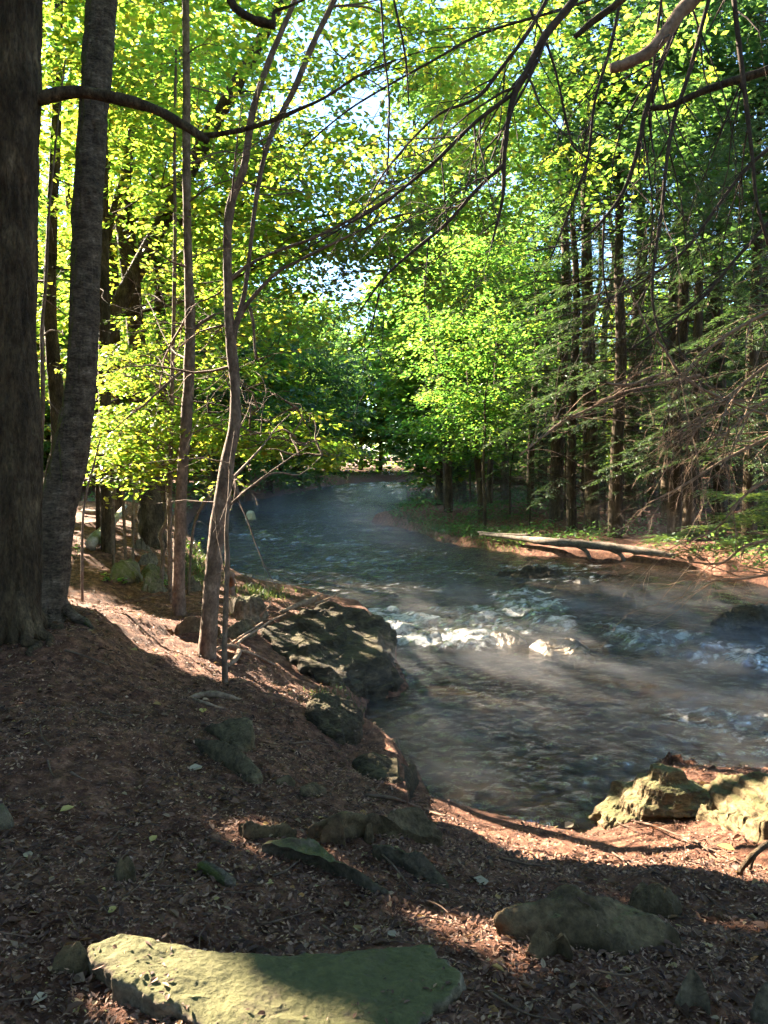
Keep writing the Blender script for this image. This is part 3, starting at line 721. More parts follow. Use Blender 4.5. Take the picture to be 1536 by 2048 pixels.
def lit_leaf(pos, ax, L, level='full'):
    a = unit(ax) * np.reshape(L, (-1, 1))
    return lit_path(pos, level) | lit_path(pos + a * .5, level) | lit_path(pos + a, level)

def grow(mb, rng, C, tps, trs, rmax=.05, rmin=.005, bias=.35, low=.3):
    """boughs: every clump hangs on the nearest part of the trunk or of an earlier clump, thicker the more it carries"""
    if not len(C): return
    dt = np.linalg.norm(C[:, None, :2] - tps[None, ::3, :2], axis=2).min(1)
    order = np.argsort(dt); nodes = []; cost = []; par = {}; 
    nod = [*tps]; cst = [0.0] * len(tps); nn = len(tps)
    where = {}
    for i in order:
        A = np.array(nod); D = np.linalg.norm(A - C[i], axis=1)
        up_ = np.maximum(A[:, 2] - C[i][2] + low * D, 0)              # boughs rise outward
        k = int(np.argmin(D + bias * np.array(cst) + up_ * 1.2))
        par[i] = k; where[len(nod)] = i; cst.append(cst[k] + D[k]); nod.append(C[i])
    load = {i: 1 for i in order}
    for i in order[::-1]:
        if par[i] >= nn: load[where[par[i]]] += load[i]
    for i in order:
        k = par[i]; r1 = min(rmax, rmin * load[i] ** .5)
        r0 = min(trs[k] * .5, r1 * 1.3) if k < nn else min(rmax, rmin * load[where[k]] ** .5) * .8
        limb(mb, rng, nod[k], C[i], max(r0, rmin * .8), sag=.04, seg=5, n=4, wig=.045)

def in_frame(p, margin=0):
    r = p - CAM
    d = r @ CF
    px = 768 + (r @ CR) / np.maximum(d, .1) * F_PX; py = 1024 - (r @ CU) / np.maximum(d, .1) * F_PX
    return (d > .1) & (px > -margin) & (px < 1536 + margin) & (py > -margin) & (py < 2048 + margin)

def px_line(pts, depth):
    """photo trace (px, py, width[, extra depth]) -> points and radii in the place"""
    a = np.array([(t + (0,))[:4] for t in pts], float)
    d = depth + a[:, 3]
    return P(a[:, 0], a[:, 1], d), a[:, 2] / F_PX * d * .5

def flare(mb, base, r, rng, n=6, length=.5, mult=.45):
    """root buttresses running out from the foot of a trunk"""
    for k in range(n):
        a = 2 * np.pi * (k + rng.uniform(-.3, .3)) / n
        L = r + length * rng.uniform(.6, 1.2); pts = []; rad = []
        for t in np.linspace(0, 1, 7):
            d = r * .45 + (L - r * .45) * t; aa = a + .35 * t * rng.uniform(-1, 1)
            X = base[0] + d * np.cos(aa); Y = base[1] + d * np.sin(aa)
            g = float(hz(X, Y))
            zt = base[2] + .45 * (r / .2) * (1 - t) ** 3.2
            pts.append((X, Y, max(g - .02 - .05 * t, g * t + zt * (1 - t)) if t < 1 else g - .06)); rad.append(r * mult * (1 - t) ** .8 + .012)
        mb.tube(pts, rad, 8, .25, 3, int(rng.integers(1e6)), freq=(9, 9, 9))

def twig_tree(mb, rng, p, d, L, r, level, droop=.15, nseg=5, kids=5, spread=.9, seg=4):
    """recursive bare twigs"""
    pts = [p]; dirs = [d]
    for i in range(nseg):
        d = unit(d + rng.normal(0, .13, 3) + np.array([0, 0, -droop / nseg]))
        pts.append(pts[-1] + d * L / nseg); dirs.append(d)
    rad = np.linspace(r, r * .35, nseg + 1)
    mb.tube(pts, rad, seg, cap=False)
    if level <= 0: return
    for k in range(kids):
        i = int(rng.integers(1, nseg + 1))
        side = unit(np.cross(dirs[i], rng.normal(0, 1, 3)))
        twig_tree(mb, rng, pts[i], unit(dirs[i] + side * spread * rng.uniform(.5, 1.1)), L * rng.uniform(.3, .6), max(rad[i] * .55, .0016), level - 1, droop, max(3, nseg - 1), max(2, kids - 1), spread, 3)

def limb(mb, rng, a, b, r, sag=.08, seg=5, n=5, wig=.05):
    a = np.asarray(a, float); b = np.asarray(b, float); D = np.linalg.norm(b - a)
    t = np.linspace(0, 1, n)[:, None]
    p = a + (b - a) * t + np.array([0, 0, 1]) * (np.sin(np.pi * t) * sag * D)
    p[1:-1] += rng.normal(0, wig * D, (n - 2, 3))
    mb.tube(p, np.linspace(r, max(r * .2, .004), n), seg, cap=False, fine=3)

def broadleaf(name, label, group, base, trunk, crown, mat, seed, bark='bark', leaf=.10, n_clumps=60, n_leaves=120, clump_r=(.6, 1.1), detail=False, cull=True, boxes=None, cat='tree', twigs=True, flat=.14, trad=None, seg=10,
              limbs_r=.035, roots=0, tilt=.45, clumps=None):
    """trunk: (points, radii) in the place; crown: list of (centre, semi-axes, share)"""
    rng = np.random.default_rng(seed)
    root = empty(name, base, label, cat, group)
    b = np.asarray(base, float)
    tm = MB(); tp, tr = trunk
    tm.tube(tp, tr, seg, .12, 6, seed)
    if roots: flare(tm, b, roots, rng)
    cs = []
    for c, ax, share in crown:
        k = int(n_clumps * share); d = unit(rng.normal(0, 1, (k, 3))) * (rng.uniform(.15, 1, (k, 1)) ** .45)
        cs.append(np.array(c) + d * np.array(ax))
    if clumps is not None: cs.append(np.asarray(clumps, float))
    C = np.concatenate(cs) if cs else np.zeros((0, 3))
    tps, trs = smooth_line(tp, tr, 6)
    lm = tm
    R = rng.uniform(*clump_r, len(C)) if len(C) else np.zeros(0)
    od = []
    for c in C:
        pass
    if twigs: grow(lm, rng, C, tps, trs, limbs_r * 1.6)
    pos, ax, nr = spray_leaves(rng, C, R, n_leaves, None, flat, tilt) if len(C) else (np.zeros((0, 3)),) * 3
    if cull and len(pos):
        k = ~lit_leaf(pos, ax, leaf, cull if isinstance(cull, str) else 'full'); pos, ax, nr = pos[k], ax[k], nr[k]
    cm = MB(); n = len(pos)
    s = rng.uniform(.7, 1.25, n) * leaf
    leaves_mesh(cm, pos, ax, nr, s, s * rng.uniform(.5, .68, n), detail)
    tm.build("trunk", M[bark], root, offset=b)
    if n: cm.build("crown", M[mat], root, smooth=False, offset=b)
    return root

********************

> [Your objective]:
Repeat the lines above, starting at the first and stopping after the line that holds "return lit_path(pos, level)", with the pictures left out.

> [Result]:
Keep writing the Blender script for this image. This is part 3, starting at line 721. More parts follow. Use Blender 4.5. Take the picture to be 1536 by 2048 pixels.
def lit_leaf(pos, ax, L, level='full'):
    a = unit(ax) * np.reshape(L, (-1, 1))
    return lit_path(pos, level) | lit_path(pos + a * .5, level) | lit_path(pos + a, level)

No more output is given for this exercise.